Renovación de las cárceles
En el año 1864, tras su trabajo Manual del visitador del pobre, fue elegida por el gobierno existente como Inspectora de las cárceles de mujeres. Más tarde también desempeñaría el cargo de Inspectora de las Casas de Corrección de Mujeres. Ella fue quien pensó el modelo celular de cárcel, quien fomentó que al mando hubiese funcionarios preparados y, muy especialmente, quien intentó hacer que la prisión no debía ser sólo un instrumento punitivo, sino una oportunidad de recuperar al preso para la sociedad. Lo tenía claro: “Abrid escuelas y se cerrarán cárceles”. También creía que “el amor es para el niño lo que el sol para las flores; no le basta el pan, necesita caricias para ser bueno y fuerte”, que el hombre aislado “se siente débil, y lo es”, y proponía la compasión como clave de la paz social.
Dictaba las Conferencias Dominicales para la Mujer en el paraninfo de la Universidad y participaba en la creación de la Asociación de la Enseñanza de la Mujer y la Escuela de Institutrices.
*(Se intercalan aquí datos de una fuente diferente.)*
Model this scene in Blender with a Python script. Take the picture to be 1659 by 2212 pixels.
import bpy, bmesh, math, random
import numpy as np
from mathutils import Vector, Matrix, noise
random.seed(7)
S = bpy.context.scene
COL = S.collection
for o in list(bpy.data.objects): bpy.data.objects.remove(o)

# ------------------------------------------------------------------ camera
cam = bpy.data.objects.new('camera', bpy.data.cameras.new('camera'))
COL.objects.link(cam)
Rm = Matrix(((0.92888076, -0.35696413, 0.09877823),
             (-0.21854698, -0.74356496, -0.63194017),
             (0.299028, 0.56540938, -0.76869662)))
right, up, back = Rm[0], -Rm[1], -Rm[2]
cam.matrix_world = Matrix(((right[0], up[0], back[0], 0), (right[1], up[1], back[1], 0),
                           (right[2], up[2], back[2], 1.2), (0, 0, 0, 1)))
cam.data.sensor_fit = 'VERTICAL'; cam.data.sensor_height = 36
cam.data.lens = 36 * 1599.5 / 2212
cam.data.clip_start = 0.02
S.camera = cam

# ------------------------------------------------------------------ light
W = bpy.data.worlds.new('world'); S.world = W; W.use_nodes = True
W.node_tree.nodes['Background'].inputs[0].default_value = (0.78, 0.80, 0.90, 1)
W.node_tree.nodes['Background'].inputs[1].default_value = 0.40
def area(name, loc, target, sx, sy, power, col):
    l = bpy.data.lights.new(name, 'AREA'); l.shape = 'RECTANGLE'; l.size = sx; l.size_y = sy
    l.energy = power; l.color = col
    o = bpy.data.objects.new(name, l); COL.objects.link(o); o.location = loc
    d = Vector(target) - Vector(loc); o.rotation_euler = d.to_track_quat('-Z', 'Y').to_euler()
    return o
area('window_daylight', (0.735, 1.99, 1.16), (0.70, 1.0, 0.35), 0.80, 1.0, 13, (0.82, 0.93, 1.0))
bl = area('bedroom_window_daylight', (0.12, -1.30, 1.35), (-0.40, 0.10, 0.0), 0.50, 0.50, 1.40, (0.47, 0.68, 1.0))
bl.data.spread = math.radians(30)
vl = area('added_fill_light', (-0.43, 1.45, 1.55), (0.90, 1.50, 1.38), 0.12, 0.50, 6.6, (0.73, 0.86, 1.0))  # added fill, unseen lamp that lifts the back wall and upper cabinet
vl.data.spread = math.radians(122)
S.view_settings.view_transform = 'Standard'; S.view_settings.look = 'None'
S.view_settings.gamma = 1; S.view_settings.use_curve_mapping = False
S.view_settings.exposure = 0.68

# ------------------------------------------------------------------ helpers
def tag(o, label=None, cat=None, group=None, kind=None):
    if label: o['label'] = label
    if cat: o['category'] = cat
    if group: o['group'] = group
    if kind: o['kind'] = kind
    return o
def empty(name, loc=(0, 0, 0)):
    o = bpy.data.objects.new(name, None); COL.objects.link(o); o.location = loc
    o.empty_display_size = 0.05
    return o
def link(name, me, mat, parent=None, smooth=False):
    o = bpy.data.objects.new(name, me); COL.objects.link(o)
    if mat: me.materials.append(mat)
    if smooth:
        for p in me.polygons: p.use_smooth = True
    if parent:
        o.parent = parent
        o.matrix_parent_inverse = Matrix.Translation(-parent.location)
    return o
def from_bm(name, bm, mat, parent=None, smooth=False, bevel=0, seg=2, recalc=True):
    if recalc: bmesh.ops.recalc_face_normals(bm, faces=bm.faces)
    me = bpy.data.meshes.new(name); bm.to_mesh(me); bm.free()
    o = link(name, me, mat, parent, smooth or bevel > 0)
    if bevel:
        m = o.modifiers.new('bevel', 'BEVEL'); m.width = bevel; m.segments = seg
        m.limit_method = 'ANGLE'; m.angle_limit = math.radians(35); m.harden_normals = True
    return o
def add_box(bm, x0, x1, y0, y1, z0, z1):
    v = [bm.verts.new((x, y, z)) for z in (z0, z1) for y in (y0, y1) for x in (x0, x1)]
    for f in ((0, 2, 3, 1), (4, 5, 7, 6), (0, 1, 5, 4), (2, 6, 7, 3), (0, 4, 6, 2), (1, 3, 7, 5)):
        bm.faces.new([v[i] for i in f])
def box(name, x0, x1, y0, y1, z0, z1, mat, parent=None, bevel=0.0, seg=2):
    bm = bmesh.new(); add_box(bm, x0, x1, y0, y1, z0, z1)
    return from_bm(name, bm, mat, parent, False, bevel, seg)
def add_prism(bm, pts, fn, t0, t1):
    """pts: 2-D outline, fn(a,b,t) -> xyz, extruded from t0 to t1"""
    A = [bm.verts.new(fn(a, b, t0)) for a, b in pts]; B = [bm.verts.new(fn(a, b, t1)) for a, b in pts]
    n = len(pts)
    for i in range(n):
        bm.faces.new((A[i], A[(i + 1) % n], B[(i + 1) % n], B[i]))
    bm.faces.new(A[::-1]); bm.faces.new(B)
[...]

En el 69 publica La mujer del porvenir, un libro radicalmente feminista que destruye las teorías que promueven la idea de la superioridad biológica del hombre. Abrió debates hasta entonces imposibles de plantear, como la disparidad de sueldos de las trabajadoras frente a los trabajadores. “Es un error grave y de los más perjudiciales inculcar a la mujer que su misión única es la de esposa y madre (…) Lo primero que necesita la mujer es afirmar su personalidad, independientemente de su estado, y persuadirse de que, soltera, casada o viuda, tiene derechos que cumplir, derechos que reclamar, dignidad que no depende de nadie”, lanzó en La Educación de la Mujer.
Ahora, gracias al Premio Nacional de Historia a Anna Caballé, dotado con 20.000 euros, podremos recuperarla del todo: es probable que nos haga más falta que nunca. Ella, que a menudo montaba pollos cuando se le negaba un premio por ser mujer -miren cuando publicó uno de sus trabajos no galardonados con el rencoroso título de Apelación al público de un fallo de la RAE-, hoy sonreiría al ver el éxito de Anna Caballé. Esta es su mejor venganza.